Помню, как в Театре имени Ленинского Комсомола, когда она ставила горьковских «Зыковых» и сама играла в них Софью, она попросила актеров, еще не выучивших наизусть ни слова, взять в руки роли и примерно в течение недели (!) размизансценировала четыре акта горьковской пьесы, создавая сложнейший рисунок для каждой роли и деспотически требуя точнейшего выполнения заданного. Это был, конечно, эксперимент, это было, как говорится, «не по школе», но она это делала в яростной полемике с «сидячими» репетициями. Ее надо было уметь понимать, следить за ее показами зорко.
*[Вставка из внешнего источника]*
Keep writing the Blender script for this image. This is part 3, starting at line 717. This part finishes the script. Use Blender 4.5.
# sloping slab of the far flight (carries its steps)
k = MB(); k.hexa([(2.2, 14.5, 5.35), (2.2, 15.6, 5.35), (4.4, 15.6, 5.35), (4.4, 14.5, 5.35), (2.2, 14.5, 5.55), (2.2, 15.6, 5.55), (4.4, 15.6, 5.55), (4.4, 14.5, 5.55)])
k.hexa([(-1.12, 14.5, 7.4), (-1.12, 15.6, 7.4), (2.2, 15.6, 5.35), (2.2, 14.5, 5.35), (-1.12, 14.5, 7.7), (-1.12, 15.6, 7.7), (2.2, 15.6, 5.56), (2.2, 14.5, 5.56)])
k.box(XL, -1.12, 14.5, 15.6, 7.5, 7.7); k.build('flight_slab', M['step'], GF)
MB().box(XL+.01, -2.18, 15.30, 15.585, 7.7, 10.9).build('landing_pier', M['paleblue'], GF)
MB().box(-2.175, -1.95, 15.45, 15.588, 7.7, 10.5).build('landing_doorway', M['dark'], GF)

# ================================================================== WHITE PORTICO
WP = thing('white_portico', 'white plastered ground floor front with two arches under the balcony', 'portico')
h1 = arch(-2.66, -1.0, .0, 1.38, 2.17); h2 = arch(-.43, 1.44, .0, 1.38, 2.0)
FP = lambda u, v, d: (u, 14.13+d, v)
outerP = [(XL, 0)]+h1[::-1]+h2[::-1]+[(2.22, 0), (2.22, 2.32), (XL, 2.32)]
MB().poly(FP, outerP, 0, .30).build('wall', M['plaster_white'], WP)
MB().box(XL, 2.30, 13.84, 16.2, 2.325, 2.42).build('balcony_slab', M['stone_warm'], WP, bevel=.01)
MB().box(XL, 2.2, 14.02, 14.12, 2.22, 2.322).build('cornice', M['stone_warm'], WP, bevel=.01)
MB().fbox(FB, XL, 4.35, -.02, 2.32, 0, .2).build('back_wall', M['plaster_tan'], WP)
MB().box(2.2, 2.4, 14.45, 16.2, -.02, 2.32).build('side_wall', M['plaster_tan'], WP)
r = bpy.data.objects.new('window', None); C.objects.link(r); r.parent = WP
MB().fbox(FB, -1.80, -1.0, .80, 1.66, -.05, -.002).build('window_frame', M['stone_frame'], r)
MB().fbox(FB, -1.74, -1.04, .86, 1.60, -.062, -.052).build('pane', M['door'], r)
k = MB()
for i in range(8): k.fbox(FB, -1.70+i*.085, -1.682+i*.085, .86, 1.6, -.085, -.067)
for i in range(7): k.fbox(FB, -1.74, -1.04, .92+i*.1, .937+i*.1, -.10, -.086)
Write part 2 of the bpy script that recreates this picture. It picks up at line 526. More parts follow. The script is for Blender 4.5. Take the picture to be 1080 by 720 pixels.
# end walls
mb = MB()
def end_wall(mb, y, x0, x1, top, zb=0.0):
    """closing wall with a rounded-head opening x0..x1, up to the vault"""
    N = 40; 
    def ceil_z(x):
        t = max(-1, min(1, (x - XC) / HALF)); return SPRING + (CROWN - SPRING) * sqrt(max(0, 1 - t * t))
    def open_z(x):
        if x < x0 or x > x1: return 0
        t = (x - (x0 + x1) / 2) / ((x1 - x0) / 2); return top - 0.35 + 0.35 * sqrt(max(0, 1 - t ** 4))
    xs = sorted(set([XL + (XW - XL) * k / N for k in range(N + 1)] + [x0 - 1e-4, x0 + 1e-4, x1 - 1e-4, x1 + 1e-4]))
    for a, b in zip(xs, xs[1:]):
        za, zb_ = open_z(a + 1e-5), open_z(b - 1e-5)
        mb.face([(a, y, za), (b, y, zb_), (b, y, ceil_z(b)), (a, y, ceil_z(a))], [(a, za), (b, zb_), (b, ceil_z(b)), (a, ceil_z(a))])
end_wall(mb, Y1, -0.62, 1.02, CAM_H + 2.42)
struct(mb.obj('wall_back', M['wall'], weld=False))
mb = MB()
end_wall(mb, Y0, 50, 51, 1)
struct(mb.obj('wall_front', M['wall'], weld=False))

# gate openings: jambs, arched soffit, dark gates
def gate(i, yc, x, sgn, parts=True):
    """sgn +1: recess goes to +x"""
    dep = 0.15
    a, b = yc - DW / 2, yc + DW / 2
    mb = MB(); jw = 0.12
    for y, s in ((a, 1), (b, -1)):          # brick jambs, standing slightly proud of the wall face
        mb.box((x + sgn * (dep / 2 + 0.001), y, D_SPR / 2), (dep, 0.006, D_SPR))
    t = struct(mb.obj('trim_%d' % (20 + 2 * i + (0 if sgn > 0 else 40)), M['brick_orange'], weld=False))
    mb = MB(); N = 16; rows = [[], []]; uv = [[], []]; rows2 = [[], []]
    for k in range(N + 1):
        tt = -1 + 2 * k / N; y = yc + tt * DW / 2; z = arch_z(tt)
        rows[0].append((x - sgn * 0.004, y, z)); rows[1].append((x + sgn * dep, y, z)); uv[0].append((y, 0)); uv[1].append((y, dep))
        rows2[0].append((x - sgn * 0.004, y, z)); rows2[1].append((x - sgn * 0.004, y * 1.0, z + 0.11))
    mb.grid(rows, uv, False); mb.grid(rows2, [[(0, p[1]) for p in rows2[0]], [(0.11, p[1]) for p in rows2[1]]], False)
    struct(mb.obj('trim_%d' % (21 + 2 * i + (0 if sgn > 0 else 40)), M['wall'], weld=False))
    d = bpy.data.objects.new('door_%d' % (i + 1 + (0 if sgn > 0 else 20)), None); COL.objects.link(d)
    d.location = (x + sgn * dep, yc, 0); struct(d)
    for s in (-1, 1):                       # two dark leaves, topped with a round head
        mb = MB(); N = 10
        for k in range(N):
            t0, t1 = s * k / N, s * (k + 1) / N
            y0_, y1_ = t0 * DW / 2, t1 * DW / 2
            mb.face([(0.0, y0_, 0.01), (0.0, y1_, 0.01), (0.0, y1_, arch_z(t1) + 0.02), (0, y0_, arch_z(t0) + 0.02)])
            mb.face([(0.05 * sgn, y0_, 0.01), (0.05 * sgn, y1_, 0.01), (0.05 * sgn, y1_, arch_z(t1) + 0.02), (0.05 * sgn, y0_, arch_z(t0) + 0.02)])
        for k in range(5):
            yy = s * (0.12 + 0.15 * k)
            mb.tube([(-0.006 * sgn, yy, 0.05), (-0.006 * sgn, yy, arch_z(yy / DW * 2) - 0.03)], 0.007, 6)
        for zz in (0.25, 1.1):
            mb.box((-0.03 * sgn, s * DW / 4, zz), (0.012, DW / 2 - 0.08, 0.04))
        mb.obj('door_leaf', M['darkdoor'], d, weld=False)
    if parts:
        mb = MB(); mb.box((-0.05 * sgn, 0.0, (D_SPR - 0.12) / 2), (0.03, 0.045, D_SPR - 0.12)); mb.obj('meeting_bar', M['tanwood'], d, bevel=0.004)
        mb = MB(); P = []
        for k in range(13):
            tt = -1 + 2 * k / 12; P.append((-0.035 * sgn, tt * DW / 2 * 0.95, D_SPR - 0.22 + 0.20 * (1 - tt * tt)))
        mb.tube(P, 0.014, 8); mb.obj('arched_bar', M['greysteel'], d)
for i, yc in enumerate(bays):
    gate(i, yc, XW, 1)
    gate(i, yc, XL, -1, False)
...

И те актеры, которые этому следовали, всегда выигрывали. <...>
Она умела и любила спорить. Совершенно терялась, когда сталкивалась с «наукообразными» определениями. У нас в труппе был очаровательный человек и хороший актер Олег Николаевич Фрелих. У него была манера держаться как-то «над землей», но все земное он понимал прекрасно. В «Зыковых» он играл лесничего Муратова. и как-то в свою очередь он попал под разгром, учиненный Серафимой Германовной. «Ваш Муратов никогда не был в лесу», – начала она, но не успела продолжить – лукавый Фрелих вкрадчиво спросил: «Серафима Германовна, вы претендуете на мелодику фразы или на ее смысловое решение?» Все, нокаут! Она ушла от ответа и перенесла огонь на его партнеров.
Сегодня она показалась бы старомодной со своей неукротимой ненавистью к актерскому каботинству, к ртам, жующим что-то на репетиции, к вялому виду актера и особенно актрисы, к шумному топанию рядом со сценой или за кулисами - это в области театрального быта, где, увы, сегодня дозволено, в общем, все. Сегодня она показалась бы старомодной со своей страстью к образному поиску, образному слову, к сложному гриму и костюму – это в области театральной практики, где, увы, сегодня столь распространена актерская манера идти от себя, не двигаясь никуда!
В иных ролях она казалась актрисой вычурной, слишком резкой и педалирующей. Но… Послушайте ее в радиопередаче, поставленной Н.В. Литвиновым, «Простите нас» по рассказу Ю. Бондарева, где она играет старую учительницу, забытую учениками, – какой прдельной, идущей от себя простотой наполнены ее интонации, как тихо, скромно и вместе с тем проникновенно звучит ее голос – она могла и так…
Плятт Р. Великая троица // Плятт Р. Без эпилога. М., 2008. С. 84-87.